2 kişiyle başlayan, genelde 3 kişiyle son bulan acınası bir duygu.
--spoiler--

yok hacı aşk maşk. heyecan var sadece. heyecan ile sevgi bir araya gelir. aşk sanarsın. heyecan biter sevgi de biter.

--spoiler--
dünyanın karşılığını eğer gerçekten alıyorsanız en tatlı duygusu eğer alamıyorsanız dünyanın en acı verici işkence veren bir insan halidir...
siz hiç midenizde gitmek bilmeyen bir yumruk hissi hissettiniz mi?
gecenin bir vakti hayaliyle uyandınız mı, yahut sabah gözünüzü ilk açtığınızda işe geç kalma değil de onu kaybetme korkusyla uyandınız mı?
onun el yazısının olduğu küçük pusulayı bulduğunuzda heyecanlandığınız oldu mu?
çok özlediğinizi farkedip bir yerden buluğunuz resmini açıp baktığınızda gözleriniz buğulandı mı?
telefonu, kapıyı, e-postları ondan geliyor umuduyla açtınız mı?
karşınıza oturmuş sizli-bizli konuşurken yutkundunuz mu?
elleriniz terledi mi? *
her cümlenizde "acaba o şimdi..." diye yüzlerce soruları sorduran düşünceleri iç geçirdiğiniz oldu mu?
şarkıların tınılarını değilde sözlerinin etkisine kapıldığınızı farkettiniz mi?
şiirler kulağınıza daha bir anlamlı gelmeye başladı mı?
onun kokusunu ezberlediniz mi?
akışkan bir konuşmaya sahipken kekelediğiniz oldu mu?
daha bir güzelleştiğinizi hissettiniz mi?
daha önce hiç yaşamadığınız bir ruh haline girdiniz mi?
yeşil daha yeşil, mavi daha mavi, kelebek daha kelebek, bulut daha bulut, deniz daha deniz göründü mü gözünüze?

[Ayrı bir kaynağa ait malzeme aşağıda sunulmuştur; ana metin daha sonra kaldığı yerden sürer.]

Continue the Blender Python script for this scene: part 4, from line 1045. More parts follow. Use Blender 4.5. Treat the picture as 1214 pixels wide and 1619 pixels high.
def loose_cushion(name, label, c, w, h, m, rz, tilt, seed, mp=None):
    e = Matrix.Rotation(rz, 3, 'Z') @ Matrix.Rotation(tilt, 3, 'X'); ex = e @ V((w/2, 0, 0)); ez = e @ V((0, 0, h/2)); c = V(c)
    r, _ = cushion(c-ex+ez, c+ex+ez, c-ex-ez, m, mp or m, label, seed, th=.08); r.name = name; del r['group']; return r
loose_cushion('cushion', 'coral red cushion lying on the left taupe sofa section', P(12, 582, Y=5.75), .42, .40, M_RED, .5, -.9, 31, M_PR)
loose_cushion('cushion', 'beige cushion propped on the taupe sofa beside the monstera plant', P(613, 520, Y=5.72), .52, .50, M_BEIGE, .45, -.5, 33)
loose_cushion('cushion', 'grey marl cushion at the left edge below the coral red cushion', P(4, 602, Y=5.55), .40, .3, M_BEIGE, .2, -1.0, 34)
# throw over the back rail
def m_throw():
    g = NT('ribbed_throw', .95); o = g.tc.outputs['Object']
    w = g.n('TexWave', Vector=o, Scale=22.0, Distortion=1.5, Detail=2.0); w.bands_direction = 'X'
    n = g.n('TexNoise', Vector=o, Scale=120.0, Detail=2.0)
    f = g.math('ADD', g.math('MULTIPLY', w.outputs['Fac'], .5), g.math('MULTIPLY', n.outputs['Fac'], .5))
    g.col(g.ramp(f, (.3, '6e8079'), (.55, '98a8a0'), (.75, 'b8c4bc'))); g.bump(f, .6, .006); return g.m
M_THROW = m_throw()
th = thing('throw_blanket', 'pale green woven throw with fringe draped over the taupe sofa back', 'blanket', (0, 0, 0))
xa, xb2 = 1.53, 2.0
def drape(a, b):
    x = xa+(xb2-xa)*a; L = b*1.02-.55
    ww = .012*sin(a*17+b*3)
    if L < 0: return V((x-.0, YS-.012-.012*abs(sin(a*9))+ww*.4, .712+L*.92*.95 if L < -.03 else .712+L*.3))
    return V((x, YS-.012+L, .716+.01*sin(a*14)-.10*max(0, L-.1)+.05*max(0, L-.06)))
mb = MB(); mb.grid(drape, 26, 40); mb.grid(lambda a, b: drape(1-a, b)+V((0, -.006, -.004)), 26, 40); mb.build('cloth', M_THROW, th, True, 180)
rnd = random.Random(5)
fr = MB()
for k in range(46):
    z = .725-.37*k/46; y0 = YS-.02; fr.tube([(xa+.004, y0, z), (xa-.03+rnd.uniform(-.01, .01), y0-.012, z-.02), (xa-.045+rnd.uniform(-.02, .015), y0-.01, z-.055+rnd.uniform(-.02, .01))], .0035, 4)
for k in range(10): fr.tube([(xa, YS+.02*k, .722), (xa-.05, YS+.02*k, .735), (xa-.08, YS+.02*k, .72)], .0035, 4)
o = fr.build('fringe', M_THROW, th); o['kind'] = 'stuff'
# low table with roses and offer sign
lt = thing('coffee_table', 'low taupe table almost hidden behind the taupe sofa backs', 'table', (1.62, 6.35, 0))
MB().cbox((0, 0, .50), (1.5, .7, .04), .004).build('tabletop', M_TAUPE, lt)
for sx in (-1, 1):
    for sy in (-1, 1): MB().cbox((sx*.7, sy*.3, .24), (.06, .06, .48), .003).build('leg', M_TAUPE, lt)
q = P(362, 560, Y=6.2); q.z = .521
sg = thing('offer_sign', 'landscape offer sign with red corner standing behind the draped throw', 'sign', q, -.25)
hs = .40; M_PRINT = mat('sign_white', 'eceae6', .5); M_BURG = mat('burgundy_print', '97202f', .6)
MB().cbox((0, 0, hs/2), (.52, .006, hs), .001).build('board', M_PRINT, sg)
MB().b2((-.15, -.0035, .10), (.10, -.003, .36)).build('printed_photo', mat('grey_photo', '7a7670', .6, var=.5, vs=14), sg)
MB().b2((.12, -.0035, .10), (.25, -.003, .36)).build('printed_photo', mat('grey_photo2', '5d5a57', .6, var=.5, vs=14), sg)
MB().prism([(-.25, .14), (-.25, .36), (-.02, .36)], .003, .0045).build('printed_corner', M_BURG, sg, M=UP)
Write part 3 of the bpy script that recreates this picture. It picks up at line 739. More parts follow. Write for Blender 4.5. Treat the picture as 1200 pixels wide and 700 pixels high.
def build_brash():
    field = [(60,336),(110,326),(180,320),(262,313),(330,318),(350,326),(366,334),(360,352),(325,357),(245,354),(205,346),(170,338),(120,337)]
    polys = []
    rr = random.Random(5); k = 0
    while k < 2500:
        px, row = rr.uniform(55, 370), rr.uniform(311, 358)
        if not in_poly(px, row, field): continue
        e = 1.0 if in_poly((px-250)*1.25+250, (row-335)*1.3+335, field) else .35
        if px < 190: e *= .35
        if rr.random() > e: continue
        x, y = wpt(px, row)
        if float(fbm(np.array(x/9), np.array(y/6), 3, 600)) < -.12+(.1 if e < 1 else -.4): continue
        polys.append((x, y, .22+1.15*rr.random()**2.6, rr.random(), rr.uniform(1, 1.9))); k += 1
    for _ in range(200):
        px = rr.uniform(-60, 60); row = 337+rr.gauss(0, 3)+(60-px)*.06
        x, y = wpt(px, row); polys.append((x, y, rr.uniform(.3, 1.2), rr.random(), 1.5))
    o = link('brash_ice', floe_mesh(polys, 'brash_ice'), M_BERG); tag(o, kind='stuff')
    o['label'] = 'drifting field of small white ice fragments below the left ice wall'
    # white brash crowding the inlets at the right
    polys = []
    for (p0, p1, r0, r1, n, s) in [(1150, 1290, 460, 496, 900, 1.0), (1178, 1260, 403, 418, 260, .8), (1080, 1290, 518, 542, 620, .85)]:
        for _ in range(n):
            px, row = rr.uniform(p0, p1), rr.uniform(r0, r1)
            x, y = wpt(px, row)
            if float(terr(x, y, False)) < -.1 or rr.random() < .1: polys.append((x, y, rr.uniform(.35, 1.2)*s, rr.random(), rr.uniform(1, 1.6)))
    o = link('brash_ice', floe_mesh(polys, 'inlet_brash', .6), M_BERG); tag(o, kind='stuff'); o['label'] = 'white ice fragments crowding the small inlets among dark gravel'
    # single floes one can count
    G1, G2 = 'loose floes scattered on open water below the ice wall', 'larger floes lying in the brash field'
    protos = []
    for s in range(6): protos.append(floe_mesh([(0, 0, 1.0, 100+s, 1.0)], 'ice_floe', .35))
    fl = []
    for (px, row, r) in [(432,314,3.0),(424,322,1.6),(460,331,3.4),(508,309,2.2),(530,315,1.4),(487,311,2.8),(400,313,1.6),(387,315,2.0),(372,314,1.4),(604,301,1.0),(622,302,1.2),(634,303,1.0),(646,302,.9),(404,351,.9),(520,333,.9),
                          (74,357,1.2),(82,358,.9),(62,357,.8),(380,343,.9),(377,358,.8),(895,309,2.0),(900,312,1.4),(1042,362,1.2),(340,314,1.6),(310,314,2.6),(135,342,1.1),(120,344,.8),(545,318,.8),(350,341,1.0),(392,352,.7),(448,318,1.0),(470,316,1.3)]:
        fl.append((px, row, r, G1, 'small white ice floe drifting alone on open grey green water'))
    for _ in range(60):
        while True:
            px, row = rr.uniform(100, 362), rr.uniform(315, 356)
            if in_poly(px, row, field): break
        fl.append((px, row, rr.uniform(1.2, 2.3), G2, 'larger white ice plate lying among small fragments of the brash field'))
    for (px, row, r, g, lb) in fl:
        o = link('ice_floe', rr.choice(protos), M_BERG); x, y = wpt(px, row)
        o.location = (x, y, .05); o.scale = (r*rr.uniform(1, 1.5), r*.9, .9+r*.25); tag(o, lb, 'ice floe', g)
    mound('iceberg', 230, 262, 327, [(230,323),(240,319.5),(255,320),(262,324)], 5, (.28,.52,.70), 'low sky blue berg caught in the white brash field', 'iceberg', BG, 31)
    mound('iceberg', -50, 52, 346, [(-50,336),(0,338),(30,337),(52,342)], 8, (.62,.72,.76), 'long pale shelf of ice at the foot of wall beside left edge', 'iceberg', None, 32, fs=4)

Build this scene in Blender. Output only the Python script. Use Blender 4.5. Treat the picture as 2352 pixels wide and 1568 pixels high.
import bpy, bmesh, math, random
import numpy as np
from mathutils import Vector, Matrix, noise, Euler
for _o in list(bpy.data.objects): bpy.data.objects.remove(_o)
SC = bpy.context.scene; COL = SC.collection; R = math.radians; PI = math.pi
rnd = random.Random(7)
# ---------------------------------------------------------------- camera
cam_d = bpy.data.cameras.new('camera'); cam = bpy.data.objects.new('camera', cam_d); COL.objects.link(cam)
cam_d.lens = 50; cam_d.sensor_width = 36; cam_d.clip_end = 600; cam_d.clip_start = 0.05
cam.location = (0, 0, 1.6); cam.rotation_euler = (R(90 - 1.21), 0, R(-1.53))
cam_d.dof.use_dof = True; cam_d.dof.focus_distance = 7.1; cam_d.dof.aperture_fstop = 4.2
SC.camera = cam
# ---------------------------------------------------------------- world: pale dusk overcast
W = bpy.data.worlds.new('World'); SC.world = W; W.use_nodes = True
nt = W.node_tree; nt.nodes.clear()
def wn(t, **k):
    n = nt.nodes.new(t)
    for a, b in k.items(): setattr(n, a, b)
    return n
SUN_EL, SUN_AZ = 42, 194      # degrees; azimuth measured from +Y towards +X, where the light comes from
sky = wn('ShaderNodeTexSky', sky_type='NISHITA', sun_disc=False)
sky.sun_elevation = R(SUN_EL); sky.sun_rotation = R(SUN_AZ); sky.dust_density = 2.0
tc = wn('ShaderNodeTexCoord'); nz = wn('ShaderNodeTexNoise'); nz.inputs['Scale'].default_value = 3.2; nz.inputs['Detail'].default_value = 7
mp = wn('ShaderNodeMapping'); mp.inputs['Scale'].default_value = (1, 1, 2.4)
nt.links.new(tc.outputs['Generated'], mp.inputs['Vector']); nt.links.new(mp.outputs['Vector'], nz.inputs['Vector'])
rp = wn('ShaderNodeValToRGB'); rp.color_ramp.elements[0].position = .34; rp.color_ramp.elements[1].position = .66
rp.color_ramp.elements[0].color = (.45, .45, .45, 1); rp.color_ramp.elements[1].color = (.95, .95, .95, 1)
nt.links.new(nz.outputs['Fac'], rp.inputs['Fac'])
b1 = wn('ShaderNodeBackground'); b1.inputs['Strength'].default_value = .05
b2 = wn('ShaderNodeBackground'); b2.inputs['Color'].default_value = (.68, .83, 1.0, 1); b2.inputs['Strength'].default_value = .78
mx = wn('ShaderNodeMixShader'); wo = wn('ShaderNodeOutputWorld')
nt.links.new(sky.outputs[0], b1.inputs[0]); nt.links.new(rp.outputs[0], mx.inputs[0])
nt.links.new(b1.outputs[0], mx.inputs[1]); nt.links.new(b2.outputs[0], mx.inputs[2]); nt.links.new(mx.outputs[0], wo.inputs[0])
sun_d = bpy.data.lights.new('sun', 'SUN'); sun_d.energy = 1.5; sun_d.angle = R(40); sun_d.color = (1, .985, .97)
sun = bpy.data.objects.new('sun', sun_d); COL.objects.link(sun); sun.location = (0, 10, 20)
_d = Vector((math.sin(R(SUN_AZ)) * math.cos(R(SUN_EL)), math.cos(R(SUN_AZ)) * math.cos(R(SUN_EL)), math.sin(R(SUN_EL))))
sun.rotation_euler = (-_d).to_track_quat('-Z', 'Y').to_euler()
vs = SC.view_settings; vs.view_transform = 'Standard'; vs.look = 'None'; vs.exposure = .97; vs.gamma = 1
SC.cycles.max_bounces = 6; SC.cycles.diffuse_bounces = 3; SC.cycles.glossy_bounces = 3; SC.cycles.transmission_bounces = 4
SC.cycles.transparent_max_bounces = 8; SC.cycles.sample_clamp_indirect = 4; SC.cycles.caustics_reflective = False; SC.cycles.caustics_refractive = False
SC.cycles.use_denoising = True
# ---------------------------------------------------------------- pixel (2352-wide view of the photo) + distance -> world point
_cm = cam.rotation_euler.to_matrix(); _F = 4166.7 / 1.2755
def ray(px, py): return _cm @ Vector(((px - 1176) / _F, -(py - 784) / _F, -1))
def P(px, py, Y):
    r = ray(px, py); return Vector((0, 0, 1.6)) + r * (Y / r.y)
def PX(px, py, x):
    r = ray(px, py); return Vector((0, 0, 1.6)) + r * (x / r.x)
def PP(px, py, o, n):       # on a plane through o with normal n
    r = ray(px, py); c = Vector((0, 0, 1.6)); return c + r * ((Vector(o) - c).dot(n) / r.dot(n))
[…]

gibi abuk sorulara subuk cevaplar verdirendir.
nike mağazasına girip, şu toplardan alıcaz ama önce denememiz gerekiyor diye mağazada voleybol oynayıp, topu almadan kaçmaktır. * *
acıdan başka bi bok vermez. eninde sonunda elinizde sadece acı kalır çünkü.
acısını çektirir. sonra daha güzelini sana yaşatır. *
yavaş mı hızlı mı ayırt edemediğimiz şekilde büyüyorduk. diziler izliyorduk abilerimizi ablalarımız görüyorduk park köşelerinde mahalle kenarlarında özeniyorduk. işte aşkta buydu bizim için merak ettiğimiz hayal ürünü güzel günlerdi.